Pentagon Wasted $12 Million a Day for 10 Years on War Contracting

Friday, September 02, 2011
No matter how you look at it, the decision to spend more than $200 billion on contractors for the Iraq and Afghanistan wars proved extremely wasteful.
 
The congressionally-created eight-member, bipartisan Commission on Wartime Contracting in Iraq and Afghanistan issued its final report recently and concluded that at least $31 billion in taxpayer money was badly spent. The commission said the contractor money-pit could be as costly as $60 billion. Using a figure in between, that comes to $12.4 million a day since the two wars began in October 2001.
 
Of the $206 billion allocated to private companies, the controversy-prone operator KBR earned more than $40 billion. Another $38.5 billion went to “miscellaneous foreign contractors,” meaning the government can’t say for sure which Afghan and Iraqi companies benefited the most.
 
The fraud and waste that was allowed to happen came about because of myriad reasons: “poor planning, vague and shifting contract requirements, inadequate competition, substandard contract management and oversight, lax accountability, weak interagency coordination, and subpar performance or outright misconduct by some contractors and federal employees,” according to the Project on Government Oversight.
 
To prevent this kind of boondoggle from happening again, the commission issued several recommendations. For starters, stop using mercenaries for certain security-related functions. For another, establish a permanent inspector general for “contingency operations” (read: the next war and nation-building that might follow).
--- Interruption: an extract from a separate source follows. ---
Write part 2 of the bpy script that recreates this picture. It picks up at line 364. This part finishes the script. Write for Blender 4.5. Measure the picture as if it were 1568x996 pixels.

It also wouldn’t hurt, the commission wrote, to actually punish contractors if they’re caught cheating the government.
-Noel Brinkerhoff
 
Transforming Wartime Contracting: Controlling Costs, Reducing Risks (Commission on Wartime Contracting in Iraq and Afghanistan)

Comments

Richard Bell 12 years ago
punish contractors for fraud and cheating? how un-american. if we did that we might not have enough of a deficit to be able to head off horrendous wastes of money like educating our children and (shudder) health-care for americans.